I want a Mac to act as a Wi-Fi access point, but route the traffic not directly to the upstream internet connection, but into an UTM virtual machine.
Method I currently use works, but requires circuitous setup with multiple moving parts:
- For "internet sharing", special new interface was created using "System settings" -> "Network" -> "Manage Virtual Interfaces…" -> Add bridge.
- A pair of virtual interfaces was created (
ifconfig feth0 create; ifconfig feth1 create; ifconfig feth0 peer feth1; ifconfig feth0 up; ifconfig feth1 up
). - First of the virtual interfaces was added to the manually created bridge (
ifconfig bridge1 addm feth0
). - In UTM virtual machine settings, additional bridged network interface was added. But UI only shows
en0
anden6
as possible variants (notfeth1
I need), so I needed to remove it and re-add using raw QEMU arguments:-netdev vmnet-bridged,id=net1,ifname=feth1 -device virtio-net-pci...
. This results in another bridge being created when the VM starts.

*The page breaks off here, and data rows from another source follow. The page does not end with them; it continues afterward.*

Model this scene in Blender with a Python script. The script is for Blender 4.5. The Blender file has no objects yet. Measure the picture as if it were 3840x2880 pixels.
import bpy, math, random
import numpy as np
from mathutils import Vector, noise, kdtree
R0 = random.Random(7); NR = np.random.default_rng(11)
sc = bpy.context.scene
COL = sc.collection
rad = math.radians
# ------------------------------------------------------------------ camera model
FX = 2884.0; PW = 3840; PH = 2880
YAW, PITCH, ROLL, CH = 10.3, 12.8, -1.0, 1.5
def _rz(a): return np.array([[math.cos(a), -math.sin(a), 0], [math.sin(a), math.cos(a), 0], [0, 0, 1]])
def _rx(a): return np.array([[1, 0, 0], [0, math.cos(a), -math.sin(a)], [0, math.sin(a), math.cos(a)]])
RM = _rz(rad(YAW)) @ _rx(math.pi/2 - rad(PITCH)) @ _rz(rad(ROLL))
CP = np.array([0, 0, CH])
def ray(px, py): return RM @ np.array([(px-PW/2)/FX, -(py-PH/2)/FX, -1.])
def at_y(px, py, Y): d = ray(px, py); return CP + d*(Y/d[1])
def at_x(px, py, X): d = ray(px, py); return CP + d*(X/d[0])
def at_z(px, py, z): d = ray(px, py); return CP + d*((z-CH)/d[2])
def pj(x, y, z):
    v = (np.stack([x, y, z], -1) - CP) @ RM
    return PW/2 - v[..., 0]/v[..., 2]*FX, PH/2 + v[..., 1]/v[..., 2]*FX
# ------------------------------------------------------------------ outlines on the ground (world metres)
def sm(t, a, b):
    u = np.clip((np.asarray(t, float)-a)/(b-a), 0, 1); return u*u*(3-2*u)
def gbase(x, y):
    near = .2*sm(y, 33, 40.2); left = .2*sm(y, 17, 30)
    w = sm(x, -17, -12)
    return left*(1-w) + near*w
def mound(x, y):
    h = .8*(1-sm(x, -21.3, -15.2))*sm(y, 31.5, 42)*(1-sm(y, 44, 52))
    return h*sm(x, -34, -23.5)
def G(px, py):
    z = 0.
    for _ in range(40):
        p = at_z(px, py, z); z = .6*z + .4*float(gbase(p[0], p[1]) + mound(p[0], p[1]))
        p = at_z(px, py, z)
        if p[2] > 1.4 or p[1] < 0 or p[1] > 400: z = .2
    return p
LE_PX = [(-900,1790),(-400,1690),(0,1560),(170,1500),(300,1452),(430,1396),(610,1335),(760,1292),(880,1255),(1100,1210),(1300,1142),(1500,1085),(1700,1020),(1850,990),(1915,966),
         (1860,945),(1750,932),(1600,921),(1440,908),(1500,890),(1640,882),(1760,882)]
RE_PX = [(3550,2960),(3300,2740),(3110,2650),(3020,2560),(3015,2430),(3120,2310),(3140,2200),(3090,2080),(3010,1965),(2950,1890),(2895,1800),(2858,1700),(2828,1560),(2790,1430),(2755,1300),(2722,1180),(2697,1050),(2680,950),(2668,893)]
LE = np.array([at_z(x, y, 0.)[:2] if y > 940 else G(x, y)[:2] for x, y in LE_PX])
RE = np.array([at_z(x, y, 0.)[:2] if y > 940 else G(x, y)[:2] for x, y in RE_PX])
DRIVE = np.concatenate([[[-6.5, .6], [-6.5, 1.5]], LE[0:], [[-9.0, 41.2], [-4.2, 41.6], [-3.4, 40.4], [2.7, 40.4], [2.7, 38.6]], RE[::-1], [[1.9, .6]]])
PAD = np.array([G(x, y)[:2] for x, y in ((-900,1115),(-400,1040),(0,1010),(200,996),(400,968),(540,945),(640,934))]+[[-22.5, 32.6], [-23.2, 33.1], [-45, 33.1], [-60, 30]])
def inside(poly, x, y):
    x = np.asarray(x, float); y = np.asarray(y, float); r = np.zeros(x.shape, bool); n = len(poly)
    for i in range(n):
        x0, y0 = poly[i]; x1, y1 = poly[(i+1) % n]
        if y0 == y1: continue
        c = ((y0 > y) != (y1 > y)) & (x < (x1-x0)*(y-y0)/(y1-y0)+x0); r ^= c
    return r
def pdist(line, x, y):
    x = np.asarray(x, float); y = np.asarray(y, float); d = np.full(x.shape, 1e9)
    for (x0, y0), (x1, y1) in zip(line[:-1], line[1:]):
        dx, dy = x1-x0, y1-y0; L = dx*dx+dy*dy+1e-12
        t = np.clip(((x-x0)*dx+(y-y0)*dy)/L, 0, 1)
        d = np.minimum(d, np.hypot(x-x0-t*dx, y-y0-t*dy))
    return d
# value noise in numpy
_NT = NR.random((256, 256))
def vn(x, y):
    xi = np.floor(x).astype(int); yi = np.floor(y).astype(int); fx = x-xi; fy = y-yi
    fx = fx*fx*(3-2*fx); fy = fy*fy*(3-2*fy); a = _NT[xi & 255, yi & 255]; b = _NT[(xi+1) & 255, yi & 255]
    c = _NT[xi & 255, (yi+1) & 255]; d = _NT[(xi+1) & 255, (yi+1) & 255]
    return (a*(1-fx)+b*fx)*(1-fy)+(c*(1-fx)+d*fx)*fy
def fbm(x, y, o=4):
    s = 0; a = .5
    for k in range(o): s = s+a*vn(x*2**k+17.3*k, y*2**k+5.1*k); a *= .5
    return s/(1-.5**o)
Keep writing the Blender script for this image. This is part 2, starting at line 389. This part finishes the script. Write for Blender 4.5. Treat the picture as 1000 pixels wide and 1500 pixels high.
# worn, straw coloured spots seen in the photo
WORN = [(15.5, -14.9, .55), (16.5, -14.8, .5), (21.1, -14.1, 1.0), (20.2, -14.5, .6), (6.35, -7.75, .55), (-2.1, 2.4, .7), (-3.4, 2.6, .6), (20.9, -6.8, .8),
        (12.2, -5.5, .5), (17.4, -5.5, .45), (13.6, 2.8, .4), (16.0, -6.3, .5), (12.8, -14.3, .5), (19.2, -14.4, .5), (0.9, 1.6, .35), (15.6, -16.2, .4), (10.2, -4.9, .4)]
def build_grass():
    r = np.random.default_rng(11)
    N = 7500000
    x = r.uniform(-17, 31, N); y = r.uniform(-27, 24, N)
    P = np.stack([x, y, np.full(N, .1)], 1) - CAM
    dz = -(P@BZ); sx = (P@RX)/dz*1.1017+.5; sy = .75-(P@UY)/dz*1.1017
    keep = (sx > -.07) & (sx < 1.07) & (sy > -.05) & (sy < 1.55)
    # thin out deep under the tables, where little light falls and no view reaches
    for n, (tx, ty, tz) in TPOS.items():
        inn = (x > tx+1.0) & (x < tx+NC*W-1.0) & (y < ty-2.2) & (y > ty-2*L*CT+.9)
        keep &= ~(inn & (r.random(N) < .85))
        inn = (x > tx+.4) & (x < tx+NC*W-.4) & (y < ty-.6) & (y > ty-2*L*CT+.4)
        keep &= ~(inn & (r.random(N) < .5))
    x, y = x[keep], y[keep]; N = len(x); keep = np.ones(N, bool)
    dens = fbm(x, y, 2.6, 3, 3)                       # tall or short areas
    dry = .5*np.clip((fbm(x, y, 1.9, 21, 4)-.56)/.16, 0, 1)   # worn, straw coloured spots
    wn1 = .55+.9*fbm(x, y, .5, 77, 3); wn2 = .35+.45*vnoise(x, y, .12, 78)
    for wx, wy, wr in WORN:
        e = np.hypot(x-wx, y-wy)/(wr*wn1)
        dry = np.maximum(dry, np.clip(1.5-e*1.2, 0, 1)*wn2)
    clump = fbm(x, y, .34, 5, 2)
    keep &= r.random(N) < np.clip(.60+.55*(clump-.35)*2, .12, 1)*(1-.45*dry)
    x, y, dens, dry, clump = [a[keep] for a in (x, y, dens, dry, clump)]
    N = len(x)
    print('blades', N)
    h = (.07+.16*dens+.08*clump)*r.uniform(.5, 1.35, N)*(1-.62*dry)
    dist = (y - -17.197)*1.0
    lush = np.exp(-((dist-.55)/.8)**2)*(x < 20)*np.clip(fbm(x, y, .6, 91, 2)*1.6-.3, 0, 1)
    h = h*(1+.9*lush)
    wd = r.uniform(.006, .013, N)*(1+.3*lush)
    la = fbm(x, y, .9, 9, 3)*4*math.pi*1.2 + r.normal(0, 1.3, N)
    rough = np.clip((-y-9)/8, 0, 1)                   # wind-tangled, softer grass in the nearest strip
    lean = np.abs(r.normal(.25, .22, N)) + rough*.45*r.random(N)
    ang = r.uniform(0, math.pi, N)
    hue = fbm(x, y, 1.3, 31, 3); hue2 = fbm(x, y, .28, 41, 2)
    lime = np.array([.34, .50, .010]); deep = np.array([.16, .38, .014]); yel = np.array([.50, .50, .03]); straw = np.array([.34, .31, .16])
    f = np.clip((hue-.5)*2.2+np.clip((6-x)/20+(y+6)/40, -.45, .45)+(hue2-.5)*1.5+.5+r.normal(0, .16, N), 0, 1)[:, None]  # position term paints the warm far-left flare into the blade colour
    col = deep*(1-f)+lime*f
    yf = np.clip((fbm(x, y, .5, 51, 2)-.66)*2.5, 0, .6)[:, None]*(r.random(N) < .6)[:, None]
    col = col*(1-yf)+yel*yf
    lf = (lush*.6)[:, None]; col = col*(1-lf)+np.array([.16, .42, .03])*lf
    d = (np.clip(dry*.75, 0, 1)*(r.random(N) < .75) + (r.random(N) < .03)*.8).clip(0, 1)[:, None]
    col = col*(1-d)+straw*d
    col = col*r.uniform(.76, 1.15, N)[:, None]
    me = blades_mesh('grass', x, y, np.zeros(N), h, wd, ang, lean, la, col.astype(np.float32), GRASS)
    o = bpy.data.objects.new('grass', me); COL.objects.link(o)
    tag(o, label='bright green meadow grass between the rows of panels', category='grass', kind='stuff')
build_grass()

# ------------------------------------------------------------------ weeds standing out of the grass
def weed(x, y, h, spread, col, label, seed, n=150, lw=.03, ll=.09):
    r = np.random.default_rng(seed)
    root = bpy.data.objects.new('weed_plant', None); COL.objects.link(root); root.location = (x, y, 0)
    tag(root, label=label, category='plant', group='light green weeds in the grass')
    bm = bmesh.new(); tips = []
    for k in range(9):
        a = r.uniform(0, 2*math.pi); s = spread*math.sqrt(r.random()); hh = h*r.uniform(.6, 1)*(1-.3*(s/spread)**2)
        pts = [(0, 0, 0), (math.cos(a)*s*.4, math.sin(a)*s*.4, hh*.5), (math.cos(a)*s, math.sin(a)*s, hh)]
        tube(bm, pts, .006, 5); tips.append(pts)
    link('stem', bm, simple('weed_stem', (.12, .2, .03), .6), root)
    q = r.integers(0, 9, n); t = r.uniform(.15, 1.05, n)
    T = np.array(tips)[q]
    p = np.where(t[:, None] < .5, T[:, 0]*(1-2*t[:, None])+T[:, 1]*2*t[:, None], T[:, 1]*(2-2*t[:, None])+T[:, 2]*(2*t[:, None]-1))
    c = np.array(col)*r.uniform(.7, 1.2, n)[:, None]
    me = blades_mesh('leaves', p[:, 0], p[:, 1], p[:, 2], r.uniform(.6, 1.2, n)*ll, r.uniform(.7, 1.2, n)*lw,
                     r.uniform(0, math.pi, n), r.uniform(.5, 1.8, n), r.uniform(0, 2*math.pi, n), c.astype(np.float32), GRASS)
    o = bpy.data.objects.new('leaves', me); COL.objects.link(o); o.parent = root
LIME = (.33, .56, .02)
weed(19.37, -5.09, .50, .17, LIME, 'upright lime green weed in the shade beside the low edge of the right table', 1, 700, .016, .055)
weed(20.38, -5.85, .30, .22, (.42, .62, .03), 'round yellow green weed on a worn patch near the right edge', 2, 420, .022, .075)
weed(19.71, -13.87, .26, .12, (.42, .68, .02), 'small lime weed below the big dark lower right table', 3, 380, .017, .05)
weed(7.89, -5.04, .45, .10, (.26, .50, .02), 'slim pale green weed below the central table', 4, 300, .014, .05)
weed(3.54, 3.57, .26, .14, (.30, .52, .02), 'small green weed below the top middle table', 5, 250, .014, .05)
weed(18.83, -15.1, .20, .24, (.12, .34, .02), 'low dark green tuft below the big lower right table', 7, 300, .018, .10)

The scheme works as intended, but I feel that it can be optimised/simplified somewhat.
Specifically:
- How do I avoid needing to create two bridges instead of just one (or maybe zero)? Maybe there are other useful QEMU modes that allows one to attach existing bridge?
- How do I avoid a double NAT and double DHCP servers (one inside the VM, one made by Mac’s Internet sharing)?
- Can I somehow turn on Internet Sharing with partial components (I want Mac to manage the Wi-Fi part, but not the DHCP / routing / address translation)? What are ways to activate the access point mode besides the official "System Settings" -> "Internet sharing"?